Rispetto a Turchia e Siria “siamo messi meglio”, spiegava il dottor Ventura, ma è chiaro che sussiste il problema dell'edificato storico e quello abitativo non di pregio realizzato prima delle norme antisismiche. Uno degli esempi più significativi riguarda proprio l'area di Messina e Reggio Calabria, che dovrebbe essere unita dal ponte sullo Stretto da circa 15 miliardi di Euro. Come sottolineato a Fanpage.it dal geologo Mario Tozzi, Primo Ricercatore del CNR, divulgatore scientifico e presentatore TV, il ponte “rischia di unire due cimiteri”, proprio perché moltissimi degli edifici presenti non sono costruiti con criteri antisismici e l'area è tra le più sismiche del Paese, come sottolineano le devastazioni del 1908. Alla luce di queste premesse, in tanti si chiedono se non sia più giusto spendere questa cifra per mettere in sicurezza gli edifici, anziché costruire un ponte dalla "dubbia utilità".

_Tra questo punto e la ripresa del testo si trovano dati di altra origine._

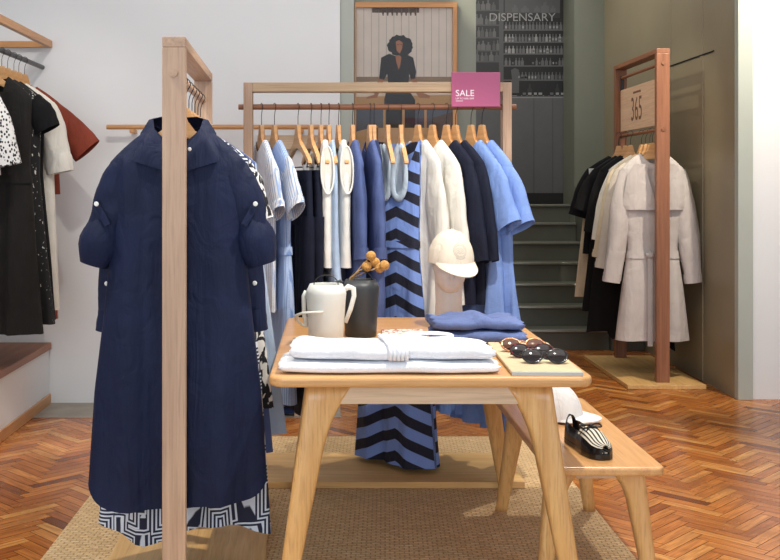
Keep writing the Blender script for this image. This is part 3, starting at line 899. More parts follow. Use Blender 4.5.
# chevron dress with pale halter straps
t, B, P = garment('halter_dress', 'navy and blue chevron striped halter dress with pale straps', 'dress', on_main(397), R(-40), M['chev'], W=0.13,
        rows=[(-0.24, 0.13, 0.035), (-0.42, 0.125, 0.04), (-0.52, 0.13, 0.042), (-0.8, 0.165, 0.055), (-1.44, 0.215, 0.085)], neck=0.128, drop=0.236, fneck=0.22, amp=0.022, k=34, seed=47,
        group=G2, hang=False, belt=(-0.45, 0.03))
for s in (-1, 1):
    pts = []
    for i in range(25):
        a = 2 * PI * i / 24
        pts.append((s * 0.044 + s * 0.004 * math.cos(a) + 0.034 * math.sin(a) * (1.0 - 0.35 * math.cos(a)), -0.045, -0.295 + 0.118 * math.cos(a)))
    MB().tube(pts, 0.0065, 8, cap=False, flat=2.4, up=(0, 1, 0)).obj('strap', M['lining'], t, smooth=True)
    cp = MB().poly([(s * 0.044 + 0.030 * math.sin(2 * PI * i / 20) * (1 - .35 * math.cos(2 * PI * i / 20)), -0.305 + 0.10 * math.cos(2 * PI * i / 20)) for i in range(20)], 0.004, 'Y', -0.044)
    cp.obj('strap_facing', M['lining'], t)
hanger('wooden hanger carrying the chevron dress strap beside the white blouse', on_main(401), R(-86), H2)
hanger('wooden hanger carrying the chevron dress strap beside the cardigan', on_main(388), R(-86), H2)
for px, sd, rz, L, lb, hl in ((418, 48, -66, 0.80, 'white blouse with tied cuffs beside the chevron dress', 'wooden hanger in the white blouse beside the chevron dress'),
                       (432.5, 49, -62, 0.72, 'white blouse beside the dark navy jackets', 'wooden hanger in the white blouse beside the navy jackets')):
    garment('blouse', lb, 'blouse', on_main(px), R(rz), M['white'], W=0.195, rows=[(-0.09, 0.195, 0.026), (-0.4, 0.195, 0.03), (-L, 0.225, 0.036)], drop=0.055, amp=0.013, k=34, seed=sd,
        sleeve=dict(out=0.02, L=0.46, a0=0.07, a1=0.075, b0=0.026, b1=0.034, wr=0.008, mat=M['offwhite']), cuff=dict(h=0.05, grow=-0.004, mat=M['offwhite']), placket=dict(n=7), group=G2, hanger_label=hl, hgroup=H2)
for px, sd, rz, lb, hl in ((446.5, 50, -62, 'dark navy jacket with pockets beside the white blouses', 'wooden hanger in the dark navy jacket beside the blouses'),
                       (455.5, 51, -60, 'dark navy jacket beside the sky blue dresses', 'wooden hanger in the dark navy jacket beside the blue dresses')):
    garment('jacket', lb, 'jacket', on_main(px), R(rz), M['navydark'], W=0.2, rows=[(-0.09, 0.2, 0.026), (-0.4, 0.2, 0.03), (-0.72, 0.21, 0.034)], drop=0.06, amp=0.007, seed=sd,
        sleeve=dict(out=0.045, L=0.44, a0=0.075, a1=0.06, b0=0.026, b1=0.026), placket=dict(n=5, bmat=M['black']), pockets=dict(x=0.09, z=-0.45, w=0.1, h=0.12), group=G2, hanger_label=hl, hgroup=H2)
for px, sd, rz, lb, hl in ((471, 52, -62, 'sky blue loose dress with short sleeves, beside the navy jackets', 'wooden hanger in the sky blue dress beside the jackets'),
                       (482, 53, -60, 'sky blue loose dress with short sleeves, last beside the rack post', 'wooden hanger in the sky blue dress beside the post')):
    garment('loose_dress', lb, 'dress', on_main(px), R(rz), M['sky'], W=0.205, rows=[(-0.1, 0.205, 0.03), (-0.4, 0.195, 0.034), (-0.8, 0.25, 0.045), (-1.25, 0.3, 0.06)], drop=0.1, amp=0.022, k=44, seed=sd,
        sleeve=dict(out=0.065, L=0.28, a0=0.075, a1=0.088, b0=0.03, b1=0.036, wr=0.005, lin=0.8), placket=dict(n=3, bmat=M['sky'], zb=-0.4), group=G2, hanger_label=hl, hgroup=H2)

# ------------------------------------------------------------------ clothes on the side rail
G3 = 'clothes on the side rail above the plinth'
H3 = 'hangers on the side rail'
def side(d): return (-1.71, d, 2.0)
def side_g(*a, **k): return garment(*a, group=G3, hgroup=H3, **k)
side_g('spotted_blouse', 'white blouse with black speckles, cut off by the edge of the photo', 'blouse', (-1.80, 5.12, 2.0), R(4), M['spot'], W=0.18,
       rows=[(-0.09, 0.18, 0.04), (-0.3, 0.18, 0.045), (-0.5, 0.19, 0.05)], amp=0.015, seed=61, sleeve=dict(out=0.03, L=0.36, a0=0.085, a1=0.08, b0=0.045, b1=0.05), hanger_label='wooden hanger in the speckled blouse')
t, B, P = side_g('wrap_dress', 'long black brown wrap dress with draped front', 'dress', side(5.33), R(-6), M['charcoal'], W=0.2,
       rows=[(-0.09, 0.2, 0.045), (-0.45, 0.19, 0.05), (-0.8, 0.22, 0.06), (-1.3, 0.26, 0.07)], neck=0.08, fneck=0.22, amp=0.022, k=44, seed=62, belt=(-0.5, 0.04), hanger_label='wooden hanger in the wrap dress')
P('front_drape', B.patch(densify([(-0.08, 0.03, 0.15), (-0.3, -0.04, 0.17), (-0.5, -0.1, 0.15)]), 0.01, 8), M['charcoal'])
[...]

Mario Tozzi è nuovamente tornato sulla questione con un post su Facebook, scritto proprio a seguito del terremoto Taiwan. “Un sisma di magnitudo paragonabile a quella di Taiwan, da noi, avrebbe raso al suolo molte città e probabilmente ucciso decine di migliaia di persone. M=7,4 Richter, con quegli altri parametri, e "solo" (si fa per dire) alcune decine di vittime, significa che hai costruito bene, nonostante i mostruosi effetti-sito”, spiega il geologo. “Viene un'idea su dove sarebbe meglio investire 14 mld di euro di denaro pubblico. Ma sarebbe da Paese civile che ristruttura per il futuro, pianifica e tiene conto delle priorità e delle generazioni future”, ha chiosato provocatoriamente lo scienziato.
Mettere in sicurezza l'intero complesso urbanistico datato italiano, a partire dall'edificato presente nelle zone di rischio più significative, è chiaramente un intervento colossale che richiederebbe risorse ingentissime dal pubblico e dal privato. Ciò nonostante dovrebbe essere comunque in cima alla lista dei decisori politici, proprio alla luce dei rischi intrinseci del nostro territorio, che ciclicamente torna a presentarci un conto salatissimo in termini di vite umane perdute e danni.